Ohio State maintained its spot as the nation’s No. 1 scoring and No. 1 total defense with a dominant outing against Rutgers. A top-40 offense entering the contest, the Scarlet Knights were smothered to a season-low 147 total yards and 1.9 yards per carry on the ground. The middle of the Buckeyes’ defense has been impregnable all season thanks to Kayden McDonald, Sonny Styles, Arvell Reese, Tywone Malone Jr. and company, and it will need to be once more against the downhill-running Wolverines this Saturday.

The Run Game*

The run game appeared in Stock Up with an asterisk last week, and it appears again with an asterisk for the same reason this week. UCLA is the second-worst run defense in the Big Ten. Rutgers is the worst run defense in the country. All that being noted, Ohio State averaged 6.7 yards per carry on a 254-yard rushing day when the Scarlet Knights expected it given the lack of Smith and Tate. Michigan is the No. 10 yard-per-carry run defense in the country, though, so it will be a different beast.

Luke Fickell

Wisconsin’s beaten two out of three foes in upset fashion, I hear? The former Buckeye has responded well since Badger athletic director Chris McIntosh backed him by saying he’ll coach the team again next year. A then-ranked Illinois squad got beaten soundly in Camp Randall by a 27-10 scoreline this Saturday.

Hate

One week per year for Ohio State fans, hate is valid. It festers. It consumes. The Buckeyes need a reckoning in this game, and the sweet joys of vengeance and victory will be all of Ohio’s if they prevail. For now, the state hates.

Stock Down

The Next Wave at Receiver

No, I won’t hear the arguments that Ohio State leaning on its running game against Rutgers was why Julian Sayin and his backup wide receivers had less chemistry than I and my most recent date. The Buckeyes’ wideouts combined for four receptions for 43 yards against the worst yard-per-play defense in the country. It was Senior Day, and he’s a senior; he’s also Ohio State’s best blocking receiver, but former walk-on David Adolph playing twice as many snaps (48) as touted prospects Bryson Rodgers (23) and Mylan Graham (12) is a red flag.
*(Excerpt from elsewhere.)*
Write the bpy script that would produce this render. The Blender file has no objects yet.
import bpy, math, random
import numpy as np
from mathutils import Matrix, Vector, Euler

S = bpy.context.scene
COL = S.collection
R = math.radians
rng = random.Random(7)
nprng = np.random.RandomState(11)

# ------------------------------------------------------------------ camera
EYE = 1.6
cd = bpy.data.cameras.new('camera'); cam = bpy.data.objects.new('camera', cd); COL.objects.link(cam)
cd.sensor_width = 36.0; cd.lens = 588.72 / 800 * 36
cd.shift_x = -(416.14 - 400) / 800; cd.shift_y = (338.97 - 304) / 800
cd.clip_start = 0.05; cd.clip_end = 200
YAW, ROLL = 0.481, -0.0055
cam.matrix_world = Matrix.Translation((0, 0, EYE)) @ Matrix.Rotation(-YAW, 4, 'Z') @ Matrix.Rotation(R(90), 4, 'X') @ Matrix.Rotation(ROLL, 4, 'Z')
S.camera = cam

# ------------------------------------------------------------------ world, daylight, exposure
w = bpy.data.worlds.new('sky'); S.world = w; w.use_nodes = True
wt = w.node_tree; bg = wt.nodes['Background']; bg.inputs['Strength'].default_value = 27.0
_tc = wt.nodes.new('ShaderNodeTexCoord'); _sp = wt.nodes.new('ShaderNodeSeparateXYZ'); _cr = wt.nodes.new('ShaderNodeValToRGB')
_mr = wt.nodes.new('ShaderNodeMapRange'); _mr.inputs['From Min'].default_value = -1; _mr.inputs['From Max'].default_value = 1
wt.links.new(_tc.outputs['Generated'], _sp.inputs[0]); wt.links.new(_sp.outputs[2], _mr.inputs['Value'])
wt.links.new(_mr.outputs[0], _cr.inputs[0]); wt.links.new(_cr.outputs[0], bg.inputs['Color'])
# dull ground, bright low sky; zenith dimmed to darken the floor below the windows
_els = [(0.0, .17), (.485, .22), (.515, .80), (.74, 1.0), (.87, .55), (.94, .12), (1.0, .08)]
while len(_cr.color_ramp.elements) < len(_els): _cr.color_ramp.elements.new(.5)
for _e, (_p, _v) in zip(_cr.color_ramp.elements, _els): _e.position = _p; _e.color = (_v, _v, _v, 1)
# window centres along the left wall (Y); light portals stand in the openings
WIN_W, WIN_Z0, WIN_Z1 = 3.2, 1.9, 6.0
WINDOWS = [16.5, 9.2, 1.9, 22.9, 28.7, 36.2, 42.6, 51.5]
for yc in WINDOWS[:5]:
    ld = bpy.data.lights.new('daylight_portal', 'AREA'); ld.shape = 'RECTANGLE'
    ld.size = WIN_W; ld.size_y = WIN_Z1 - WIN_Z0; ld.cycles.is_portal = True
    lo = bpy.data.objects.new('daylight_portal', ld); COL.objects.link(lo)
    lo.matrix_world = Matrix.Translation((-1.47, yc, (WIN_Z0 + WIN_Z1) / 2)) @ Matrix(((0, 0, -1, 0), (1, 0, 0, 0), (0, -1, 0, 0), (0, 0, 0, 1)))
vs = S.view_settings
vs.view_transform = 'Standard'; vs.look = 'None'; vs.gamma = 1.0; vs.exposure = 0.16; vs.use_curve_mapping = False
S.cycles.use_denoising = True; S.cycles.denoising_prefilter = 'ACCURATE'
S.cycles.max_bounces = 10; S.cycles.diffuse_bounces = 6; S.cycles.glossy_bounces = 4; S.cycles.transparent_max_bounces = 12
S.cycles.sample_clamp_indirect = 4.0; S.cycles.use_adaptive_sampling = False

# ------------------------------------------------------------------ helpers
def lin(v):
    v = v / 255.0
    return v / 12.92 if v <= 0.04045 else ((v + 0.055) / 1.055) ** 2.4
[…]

There’s a sharp, sharp dropoff in this receiver room once Smith and Tate are out of the picture. Look at this attempt at a back-shoulder ball to Graham and tell me with a straight face that Sayin is on the same page with the second-stringers out wide.

Missed connections

I wrote more in-depth about the struggles with backup receivers after the game Saturday, but I wanted to address this main counterargument I heard here. A lean on the run game does not force miscommunications and a putrid 5.4 yards per pass attempt when receivers were targeted vs. the Scarlet Knights. 

It’s sounding likely that both Smith and Tate play against Michigan, so this entire conversation could be irrelevant, anyway. Until the backups are needed again, if they are. But the Rutgers game underscored why their health is such a major concern. It’s nice to have Klare, too.

Georgia Tech

Pitt smacked then-No. 16 Georgia Tech 42-28 to knock another top ACC squad off its pedestal. The Yellow Jackets came back from a 28-0 deficit to get within a score at 35-28, but all for naught.

Chickenshit Saturday

While Big Ten schools battled and scratched through the dregs of November in conference competition this past weekend, the SEC participated in one of college football’s worst traditions: playing FCS schools during what’s supposed to be the meat of the sport’s calendar. No. 3 Texas A&M played Samford. No. 4 Georgia played Charlotte (not technically FCS, but a 1-10 FBS team). No. 10 Alabama played Eastern Illinois. Vomit-inducing. Hopefully, this will finally go the way of the dodo next year when the SEC moves to a nine-game conference schedule.

Tranquility

The next four days will have all of Buckeye Nation on edge. Try not to let the anxiety fester. It can consume you. Like the Michigan hate. Whatever happens on Saturday, the sun will come up the next day – but ideally it rises with a metric ton weight lifted from Ryan Day’s program.